> To do: Leave out the pictures and return every entry exactly as it appears.

> Dataset entries:
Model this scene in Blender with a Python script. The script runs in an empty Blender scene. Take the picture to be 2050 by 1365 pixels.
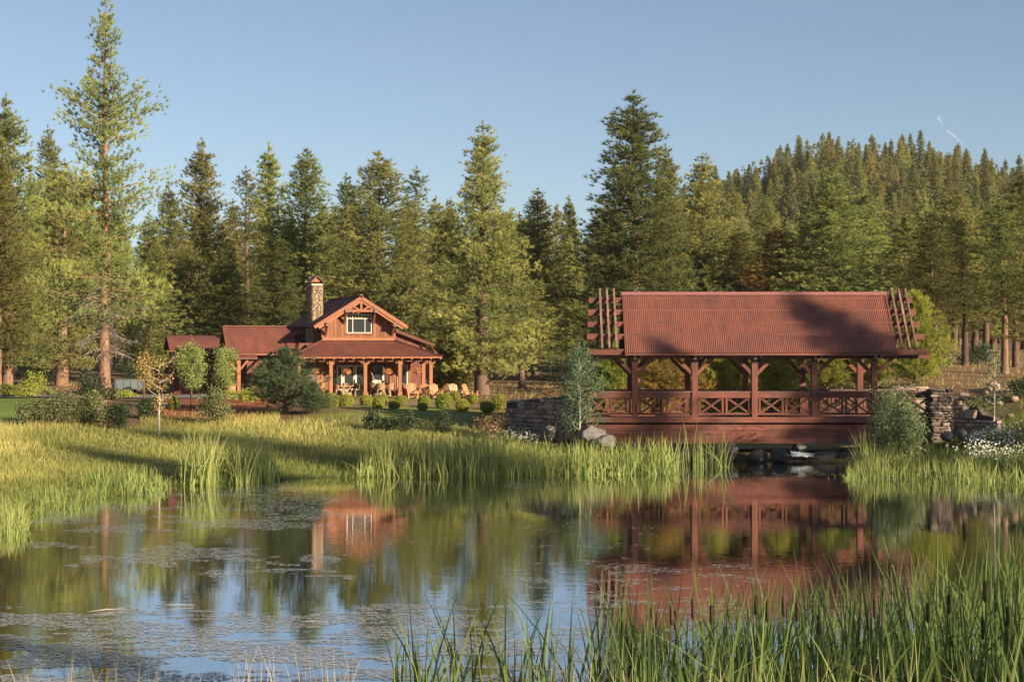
import bpy, bmesh, math, random
import numpy as np
from mathutils import Vector, Matrix, Euler
R = math.radians
scene = bpy.context.scene
COL = scene.collection
rng = np.random.default_rng(7)
random.seed(7)

# ------------------------------------------------------------------ camera, sky, sun, exposure
F, CH = 3360.0, 5.5                      # focal length in photo pixels, camera height over the pond
cam = bpy.data.cameras.new('camera'); cam_o = bpy.data.objects.new('camera', cam); COL.objects.link(cam_o)
cam.sensor_width = 36; cam.lens = 36 * F / 2050; cam.shift_y = 7.5 / 2050
cam.clip_start = 0.5; cam.clip_end = 12000
cam_o.location = (0, 0, CH); cam_o.rotation_euler = (R(90), 0, 0)
scene.camera = cam_o
SUN_AZ, SUN_EL = 54.0, 18.0              # degrees to the right of straight behind the camera, above the horizon
S = Vector((math.sin(R(SUN_AZ)) * math.cos(R(SUN_EL)), -math.cos(R(SUN_AZ)) * math.cos(R(SUN_EL)), math.sin(R(SUN_EL))))
world = bpy.data.worlds.new('World'); scene.world = world; world.use_nodes = True
wn = world.node_tree; wn.nodes.clear()
sky = wn.nodes.new('ShaderNodeTexSky'); sky.sky_type = 'NISHITA'; sky.sun_disc = False
sky.sun_elevation = R(SUN_EL); sky.sun_rotation = math.atan2(S.x, S.y)
sky.altitude = 1600; sky.air_density = 1.0; sky.dust_density = 1.2; sky.ozone_density = 2.5
bg = wn.nodes.new('ShaderNodeBackground'); bg.inputs[1].default_value = 0.05
wo = wn.nodes.new('ShaderNodeOutputWorld')
hs = wn.nodes.new('ShaderNodeHueSaturation'); hs.inputs['Saturation'].default_value = 0.84
wn.links.new(sky.outputs[0], hs.inputs['Color']); wn.links.new(hs.outputs[0], bg.inputs[0]); wn.links.new(bg.outputs[0], wo.inputs[0])
sun = bpy.data.lights.new('sun', 'SUN'); sun.energy = 4.6; sun.angle = R(0.9); sun.color = (1.0, 0.83, 0.6)
sun_o = bpy.data.objects.new('sun', sun); COL.objects.link(sun_o)
sun_o.rotation_euler = S.to_track_quat('Z', 'Y').to_euler(); sun_o.location = (60, -60, 60)
vs = scene.view_settings
vs.view_transform = 'Standard'; vs.look = 'None'; vs.gamma = 1.0; vs.exposure = 1.3; vs.use_curve_mapping = False
scene.render.engine = 'CYCLES'
scene.render.resolution_x, scene.render.resolution_y = 1024, 681
scene.cycles.max_bounces = 8; scene.cycles.diffuse_bounces = 5; scene.cycles.glossy_bounces = 3
scene.cycles.transparent_max_bounces = 6; scene.cycles.transmission_bounces = 4

def PX(px, d): return (px - 1025.0) * d / F
def PZ(py, d): return CH - (py - 690.0) * d / F

# ------------------------------------------------------------------ materials
def nt(name):
    m = bpy.data.materials.new(name); m.use_nodes = True
    t = m.node_tree; t.nodes.clear()
    out = t.nodes.new('ShaderNodeOutputMaterial')
    return m, t, out
def N(t, typ, **kw):
    n = t.nodes.new(typ)
    for k, v in kw.items():
        if isinstance(k, str) and hasattr(n, k): setattr(n, k, v)
    return n
def rgb(c): return (c[0], c[1], c[2], 1)
def mixc(t, fac, a, b, blend='MIX'):
    n = t.nodes.new('ShaderNodeMix'); n.data_type = 'RGBA'; n.blend_type = blend
    for sock, v in ((n.inputs[0], fac), (n.inputs[6], a), (n.inputs[7], b)):
        if hasattr(v, 'is_linked'): t.links.new(v, sock)
        elif isinstance(v, (int, float)): sock.default_value = v
        else: sock.default_value = rgb(v)
    return n.outputs[2]
def ramp(t, src, a, b):
    n = t.nodes.new('ShaderNodeMapRange'); n.inputs[1].default_value = a; n.inputs[2].default_value = b
    t.links.new(src, n.inputs[0]); return n.outputs[0]
def noise(t, scale, detail=4, vec=(1, 1, 1), coord='Object', rough=0.6):
    tc = t.nodes.new('ShaderNodeTexCoord'); mp = t.nodes.new('ShaderNodeMapping')
    mp.inputs['Scale'].default_value = vec
    n = t.nodes.new('ShaderNodeTexNoise'); n.inputs['Scale'].default_value = scale
    n.inputs['Detail'].default_value = detail; n.inputs['Roughness'].default_value = rough
    t.links.new(tc.outputs[coord], mp.inputs[0]); t.links.new(mp.outputs[0], n.inputs[0])
    return n.outputs[0]
def surf(name, c1, c2, scale=3, vec=(1, 1, 1), rough=0.75, bump=0.3, c3=None, metal=0, objvar=0.25, spec=0.35):
    m, t, out = nt(name)
    p = t.nodes.new('ShaderNodeBsdfPrincipled')
    f = ramp(t, noise(t, scale, 6, vec), 0.3, 0.7)
    c = mixc(t, f, c1, c2)
    if c3 is not None:
        c = mixc(t, ramp(t, noise(t, scale * 0.31 + .07, 4), 0.5, 0.72), c, c3)
    oi = t.nodes.new('ShaderNodeObjectInfo')
    mr = t.nodes.new('ShaderNodeMapRange'); mr.inputs[3].default_value = 1 - objvar; mr.inputs[4].default_value = 1 + objvar
    t.links.new(oi.outputs['Random'], mr.inputs[0])
    hv = t.nodes.new('ShaderNodeHueSaturation'); t.links.new(c, hv.inputs['Color']); t.links.new(mr.outputs[0], hv.inputs['Value'])
    t.links.new(hv.outputs[0], p.inputs['Base Color'])
    p.inputs['Roughness'].default_value = rough; p.inputs['Metallic'].default_value = metal
    p.inputs['Specular IOR Level'].default_value = spec
    if bump:
        b = t.nodes.new('ShaderNodeBump'); b.inputs['Strength'].default_value = bump; b.inputs['Distance'].default_value = 0.02
        t.links.new(noise(t, scale * 3, 5, vec), b.inputs['Height']); t.links.new(b.outputs[0], p.inputs['Normal'])
    t.links.new(p.outputs[0], out.inputs[0])
    return m
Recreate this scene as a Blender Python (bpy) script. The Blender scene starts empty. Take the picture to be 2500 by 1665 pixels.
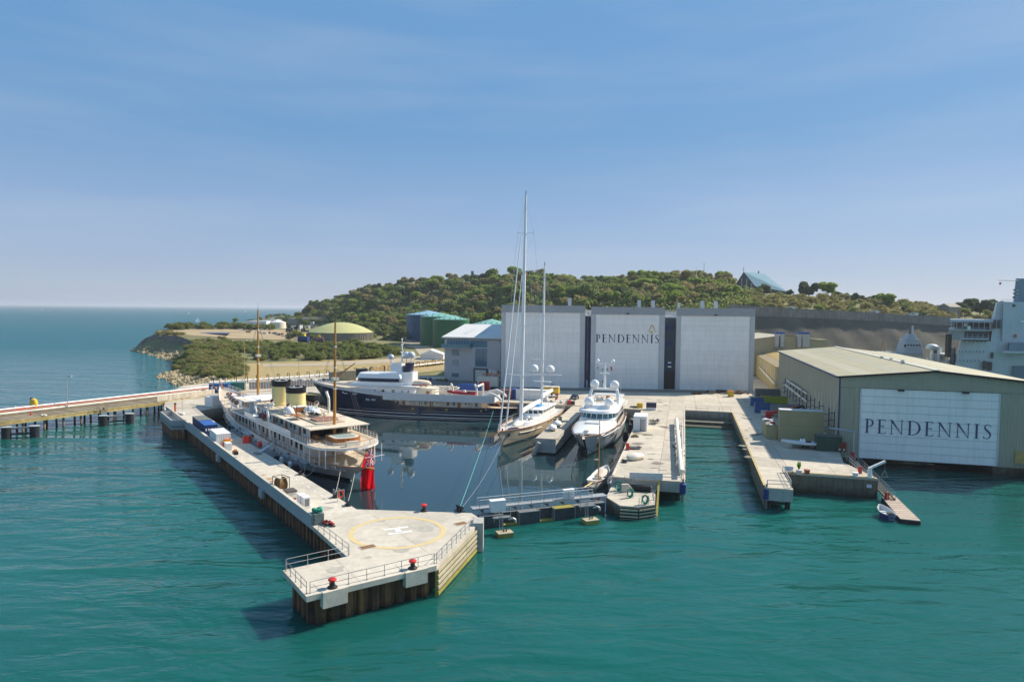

> Output below:
Model this scene in Blender with a Python script. The script runs in an empty Blender scene. Take the picture to be 2050 by 1365 pixels.
import bpy, bmesh, math, random
import numpy as np
from mathutils import Vector, Matrix, Euler
R = math.radians
scene = bpy.context.scene
COL = scene.collection
rng = np.random.default_rng(7)
random.seed(7)

# ------------------------------------------------------------------ camera, sky, sun, exposure
F, CH = 3360.0, 5.5                      # focal length in photo pixels, camera height over the pond
cam = bpy.data.cameras.new('camera'); cam_o = bpy.data.objects.new('camera', cam); COL.objects.link(cam_o)
cam.sensor_width = 36; cam.lens = 36 * F / 2050; cam.shift_y = 7.5 / 2050
cam.clip_start = 0.5; cam.clip_end = 12000
cam_o.location = (0, 0, CH); cam_o.rotation_euler = (R(90), 0, 0)
scene.camera = cam_o
SUN_AZ, SUN_EL = 54.0, 18.0              # degrees to the right of straight behind the camera, above the horizon
S = Vector((math.sin(R(SUN_AZ)) * math.cos(R(SUN_EL)), -math.cos(R(SUN_AZ)) * math.cos(R(SUN_EL)), math.sin(R(SUN_EL))))
world = bpy.data.worlds.new('World'); scene.world = world; world.use_nodes = True
wn = world.node_tree; wn.nodes.clear()
sky = wn.nodes.new('ShaderNodeTexSky'); sky.sky_type = 'NISHITA'; sky.sun_disc = False
sky.sun_elevation = R(SUN_EL); sky.sun_rotation = math.atan2(S.x, S.y)
sky.altitude = 1600; sky.air_density = 1.0; sky.dust_density = 1.2; sky.ozone_density = 2.5
bg = wn.nodes.new('ShaderNodeBackground'); bg.inputs[1].default_value = 0.05
wo = wn.nodes.new('ShaderNodeOutputWorld')
hs = wn.nodes.new('ShaderNodeHueSaturation'); hs.inputs['Saturation'].default_value = 0.84
wn.links.new(sky.outputs[0], hs.inputs['Color']); wn.links.new(hs.outputs[0], bg.inputs[0]); wn.links.new(bg.outputs[0], wo.inputs[0])
sun = bpy.data.lights.new('sun', 'SUN'); sun.energy = 4.6; sun.angle = R(0.9); sun.color = (1.0, 0.83, 0.6)
sun_o = bpy.data.objects.new('sun', sun); COL.objects.link(sun_o)
sun_o.rotation_euler = S.to_track_quat('Z', 'Y').to_euler(); sun_o.location = (60, -60, 60)
vs = scene.view_settings
vs.view_transform = 'Standard'; vs.look = 'None'; vs.gamma = 1.0; vs.exposure = 1.3; vs.use_curve_mapping = False
scene.render.engine = 'CYCLES'
scene.render.resolution_x, scene.render.resolution_y = 1024, 681
scene.cycles.max_bounces = 8; scene.cycles.diffuse_bounces = 5; scene.cycles.glossy_bounces = 3
scene.cycles.transparent_max_bounces = 6; scene.cycles.transmission_bounces = 4

def PX(px, d): return (px - 1025.0) * d / F
def PZ(py, d): return CH - (py - 690.0) * d / F

# ------------------------------------------------------------------ materials
def nt(name):
    m = bpy.data.materials.new(name); m.use_nodes = True
    t = m.node_tree; t.nodes.clear()
    out = t.nodes.new('ShaderNodeOutputMaterial')
    return m, t, out
def N(t, typ, **kw):
    n = t.nodes.new(typ)
    for k, v in kw.items():
        if isinstance(k, str) and hasattr(n, k): setattr(n, k, v)
    return n
def rgb(c): return (c[0], c[1], c[2], 1)
def mixc(t, fac, a, b, blend='MIX'):
    n = t.nodes.new('ShaderNodeMix'); n.data_type = 'RGBA'; n.blend_type = blend
    for sock, v in ((n.inputs[0], fac), (n.inputs[6], a), (n.inputs[7], b)):
        if hasattr(v, 'is_linked'): t.links.new(v, sock)
        elif isinstance(v, (int, float)): sock.default_value = v
        else: sock.default_value = rgb(v)
    return n.outputs[2]
def ramp(t, src, a, b):
    n = t.nodes.new('ShaderNodeMapRange'); n.inputs[1].default_value = a; n.inputs[2].default_value = b
    t.links.new(src, n.inputs[0]); return n.outputs[0]
def noise(t, scale, detail=4, vec=(1, 1, 1), coord='Object', rough=0.6):
    tc = t.nodes.new('ShaderNodeTexCoord'); mp = t.nodes.new('ShaderNodeMapping')
    mp.inputs['Scale'].default_value = vec
    n = t.nodes.new('ShaderNodeTexNoise'); n.inputs['Scale'].default_value = scale
    n.inputs['Detail'].default_value = detail; n.inputs['Roughness'].default_value = rough
    t.links.new(tc.outputs[coord], mp.inputs[0]); t.links.new(mp.outputs[0], n.inputs[0])
    return n.outputs[0]
def surf(name, c1, c2, scale=3, vec=(1, 1, 1), rough=0.75, bump=0.3, c3=None, metal=0, objvar=0.25, spec=0.35):
    m, t, out = nt(name)
    p = t.nodes.new('ShaderNodeBsdfPrincipled')
    f = ramp(t, noise(t, scale, 6, vec), 0.3, 0.7)
    c = mixc(t, f, c1, c2)
    if c3 is not None:
        c = mixc(t, ramp(t, noise(t, scale * 0.31 + .07, 4), 0.5, 0.72), c, c3)
    oi = t.nodes.new('ShaderNodeObjectInfo')
    mr = t.nodes.new('ShaderNodeMapRange'); mr.inputs[3].default_value = 1 - objvar; mr.inputs[4].default_value = 1 + objvar
    t.links.new(oi.outputs['Random'], mr.inputs[0])
    hv = t.nodes.new('ShaderNodeHueSaturation'); t.links.new(c, hv.inputs['Color']); t.links.new(mr.outputs[0], hv.inputs['Value'])
    t.links.new(hv.outputs[0], p.inputs['Base Color'])
    p.inputs['Roughness'].default_value = rough; p.inputs['Metallic'].default_value = metal
    p.inputs['Specular IOR Level'].default_value = spec
    if bump:
        b = t.nodes.new('ShaderNodeBump'); b.inputs['Strength'].default_value = bump; b.inputs['Distance'].default_value = 0.02
        t.links.new(noise(t, scale * 3, 5, vec), b.inputs['Height']); t.links.new(b.outputs[0], p.inputs['Normal'])
    t.links.new(p.outputs[0], out.inputs[0])
    return m
Recreate this scene as a Blender Python (bpy) script. The Blender scene starts empty. Take the picture to be 2500 by 1665 pixels.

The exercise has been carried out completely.